Ungeachtet der Frage, ob die Vorschrift des § 73 SGB XII, die als Ermessensleistung und damit typische Einzelfallentscheidung ausgestaltet ist, überhaupt eine grundsätzlich klärungsbedürftige Frage beinhalten kann, scheitert die erstrebte Zulassung der Berufung schon allein bei Prüfung der Tatbestandsvoraussetzungen der Norm an der Klärungsbedürftigkeit der streitigen Rechtsfrage, denn sie lässt sich aus dem Gesetz heraus beantworten. Wortlaut und Systematik des § 73 SGB XII machen deutlich, dass die von dieser Norm erfassten Leistungen keinem Tatbestand der in § 8 SGB XII genannten Hilfen zuordnen lässt. Weil mit der Vorschrift unbekannten Notlagen von einigem Gewicht begegnet werden soll, kann § 73 SGB XII entgegen der vom Kläger vertretenen Auffassung keinesfalls so verstanden werden, dass schon bei Nichtvorliegen der Tatbestandsvoraussetzungen der im SGB XII namentlich aufgeführten Hilfen die Hilfeleistung nach § 73 SGB XII zu erbringen wäre. Aus diesem Grunde ist es auch nicht zulässig, in den sonstigen Lebenslagen einen Anwendungsfall einer allgemeinen Einkommensarmut zu sehen (Verbot der Aufstockung). Aus der systematischen Stellung des § 73 SGB XII im Neunten Kapitel folgt auch, dass sich die Vorschrift nur auf Hilfesituationen beziehen kann, die in ihrer Typizität nicht zur Hilfe zum Lebensunterhalt gehören (Grube in Grube/Wahrendorf, Kommentar zum SGB XII, 3. Auflage § 73, Rdz 4 u 5 m. w. N.). Die Kosten für das Halten eines Haustieres werden vom allgemeinen Regelsatz umfasst, der den notwendigen Lebensunterhalt abdeckt. Nach §§ 28, 27a Abs. 1 SGB XII umfasst der für die Gewährung des Existenzminimums notwendige Lebensunterhalt u.a. die persönlichen Bedürfnisse des täglichen Lebens, wozu das Halten eines Haustieres gehört. Speziell sind sie im Hinblick auf die Aufteilung des Regelsatzes unter den verschiedenen Aspekten des täglichen Lebens der Abteilung 09 (Freizeit, Unterhaltung, Kultur) zugeordnet. Ausweislich der Gesetzesmaterialien sind die Ausgaben für Haustiere nicht regelbedarfsrelevant, weil nicht existentiell, woraus sich ergibt, dass der Leistungsempfänger sie aus seinen ihm zur Verfügung stehenden Mitteln zu tragen hat (BT-Drucksache 17/3404 S 62). Aus diesen Ausführungen des Gesetzgebers ergibt sich, dass die hier streitigen Kosten in ihrer Typizität zur Hilfe zum Lebensunterhalt gehören und damit den Zugriff auf § 73 SGB XII sperren.

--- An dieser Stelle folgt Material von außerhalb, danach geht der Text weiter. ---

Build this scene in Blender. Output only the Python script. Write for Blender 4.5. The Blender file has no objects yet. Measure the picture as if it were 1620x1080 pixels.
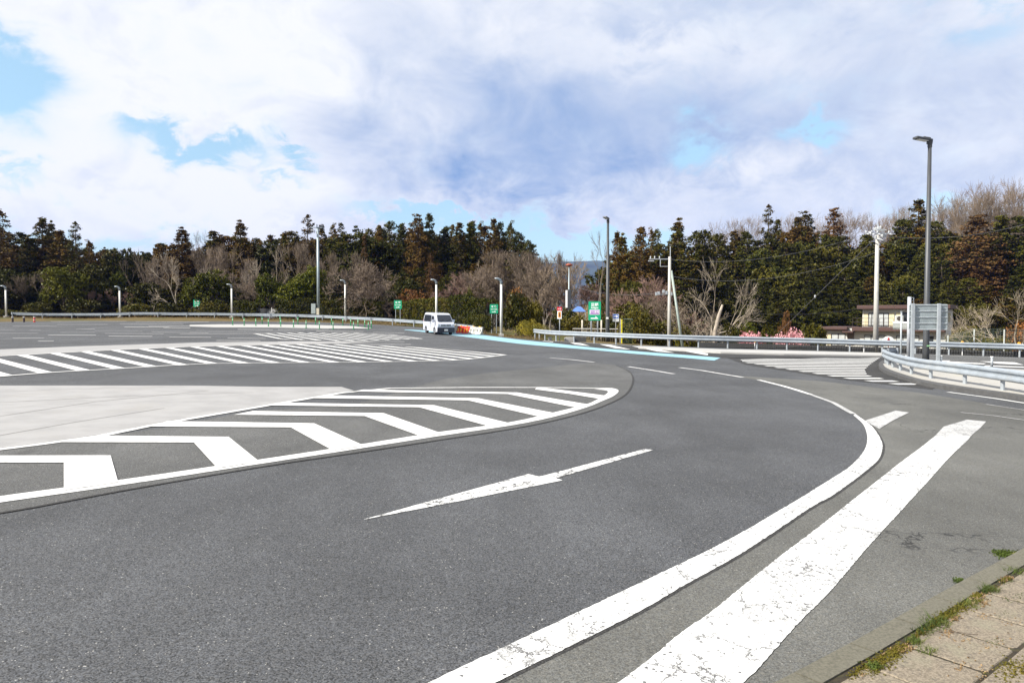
import bpy, bmesh, math, random
import numpy as np
from mathutils import Vector, Matrix, noise as mnoise
from mathutils.geometry import tessellate_polygon
R = math.radians
sc = bpy.context.scene
C = sc.collection

# ---------------------------------------------------------------- camera
CAMZ, FPX, PITCH = 1.9, 1170.0, R(1.96)
cam = bpy.data.cameras.new('camera'); camo = bpy.data.objects.new('camera', cam); C.objects.link(camo)
camo.location = (0, 0, CAMZ); camo.rotation_euler = (R(90) - PITCH, 0, 0)
cam.sensor_width = 36; cam.lens = FPX / 1620 * 36; cam.clip_start = 0.05; cam.clip_end = 20000
sc.camera = camo
sc.view_settings.view_transform = 'Standard'; sc.view_settings.look = 'None'
sc.view_settings.gamma = 1; sc.view_settings.exposure = 1.1
sc.render.film_transparent = False
sc.cycles.use_denoising = True
sc.cycles.max_bounces = 6; sc.cycles.diffuse_bounces = 3; sc.cycles.transparent_max_bounces = 4
sc.cycles.volume_bounces = 0

# ---------------------------------------------------------------- node helper
class Nd:
    """tiny expression builder over a node tree"""
    def __init__(s, tree): s.t = tree; s.n = tree.nodes; s.l = tree.links
    def put(s, node, sock, v):
        if isinstance(v, bpy.types.NodeSocket): s.l.new(v, node.inputs[sock])
        elif v is not None: node.inputs[sock].default_value = v
    def m(s, op, a, b=None, c=None, clamp=False):
        n = s.n.new('ShaderNodeMath'); n.operation = op; n.use_clamp = clamp
        s.put(n, 0, a); s.put(n, 1, b); s.put(n, 2, c); return n.outputs[0]
    def add(s, a, b): return s.m('ADD', a, b)
    def sub(s, a, b): return s.m('SUBTRACT', a, b)
    def mul(s, a, b): return s.m('MULTIPLY', a, b)
    def mix(s, f, a, b, blend='MIX'):
        n = s.n.new('ShaderNodeMix'); n.data_type = 'RGBA'; n.blend_type = blend
        s.put(n, 0, f); s.put(n, 6, a); s.put(n, 7, b); return n.outputs[2]
    def rng(s, v, a, b, c=0.0, d=1.0, smooth=True):
        n = s.n.new('ShaderNodeMapRange'); n.interpolation_type = 'SMOOTHSTEP' if smooth else 'LINEAR'
        s.put(n, 0, v); s.put(n, 1, a); s.put(n, 2, b); s.put(n, 3, c); s.put(n, 4, d); return n.outputs[0]
    def noise(s, vec, scale, detail=3.0, rough=0.5, dist=0.0, out=0):
        n = s.n.new('ShaderNodeTexNoise'); s.put(n, 'Vector', vec); s.put(n, 'Scale', scale)
        s.put(n, 'Detail', detail); s.put(n, 'Roughness', rough); s.put(n, 'Distortion', dist); return n.outputs[out]
    def voro(s, vec, scale, feature='F1', out=0, rand=1.0):
        n = s.n.new('ShaderNodeTexVoronoi'); n.feature = feature; s.put(n, 'Vector', vec); s.put(n, 'Scale', scale)
        s.put(n, 'Randomness', rand); return n.outputs[out]
    def coord(s, which='Object'): return s.n.new('ShaderNodeTexCoord').outputs[which]
    def pos(s): return s.n.new('ShaderNodeNewGeometry').outputs['Position']
    def mapping(s, v, scale=(1, 1, 1), loc=(0, 0, 0), rot=(0, 0, 0)):
        n = s.n.new('ShaderNodeMapping'); s.put(n, 0, v); s.put(n, 1, loc); s.put(n, 2, rot); s.put(n, 3, scale); return n.outputs[0]
    def sep(s, v):
        n = s.n.new('ShaderNodeSeparateXYZ'); s.put(n, 0, v); return n.outputs
    def comb(s, x, y, z):
        n = s.n.new('ShaderNodeCombineXYZ'); s.put(n, 0, x); s.put(n, 1, y); s.put(n, 2, z); return n.outputs[0]

def rgb(r, g, b): return (r, g, b, 1.0)

def ray(px, py):
    a = (px - 810) / FPX; b = (540 - py) / FPX
    return Vector((a, math.cos(PITCH) + b * math.sin(PITCH), -math.sin(PITCH) + b * math.cos(PITCH)))

def at(px, py, Y):
    d = ray(px, py); return Vector((0, 0, CAMZ)) + d * (Y / d.y)

# ---------------------------------------------------------------- light: sky with broken cloud, one sun from the left behind the camera
SUN_EL, SUN_AZ = R(40), R(-112)            # azimuth from +Y (view direction), negative = left
sun_dir = Vector((math.sin(SUN_AZ) * math.cos(SUN_EL), math.cos(SUN_AZ) * math.cos(SUN_EL), math.sin(SUN_EL)))
sl = bpy.data.lights.new('sun', 'SUN'); sl.energy = 4.6; sl.angle = R(0.5); sl.color = (1.0, 0.95, 0.87)
so = bpy.data.objects.new('sun', sl); C.objects.link(so); so.rotation_euler = sun_dir.to_track_quat('Z', 'Y').to_euler()
world = bpy.data.worlds.new('World'); sc.world = world; world.use_nodes = True
wt = world.node_tree
w = Nd(wt)
bg = wt.nodes['Background']; bg.inputs[1].default_value = 0.1
sky = wt.nodes.new('ShaderNodeTexSky'); sky.sky_type = 'NISHITA'; sky.sun_disc = False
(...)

Entgegen der Auffassung des Klägers liegt auch der nach § 144 Abs. 2 Nr. 3 SGG geltend gemachte Verfahrensfehler nicht vor. Die Zulassung eines Rechtsmittels wegen Verstoßes gegen die Amtsermittlungspflicht nach § 103 SGG setzt voraus, dass das Sozialgericht sich – unabhängig von der Stellung eines hierauf bezogenen Beweisantrags – zu weiteren Ermittlungen aus seiner rechtlichen Sicht hätte gedrängt fühlen müssen (allgemeine Meinung, z. B. Leitherer, a. a. O. § 144 Rdz 34 ff , 103 Rdz 20 jeweils m. w. N). Da das Sozialgericht sich zutreffend der Auffassung der Beklagten angeschlossen und den Anwendungsbereich des § 73 SGB XII als nicht gegeben angesehen hat, bestand kein weiterer Bedarf zur Aufklärung des Sachverhalts.
Mit der Ablehnung der Nichtzulassungsbeschwerde wird das Urteil rechtskräftig (§ 145 Abs. 4 S 4 SGG).
Die Kostenentscheidung beruht auf einer entsprechenden Anwendung des § 193 SGG.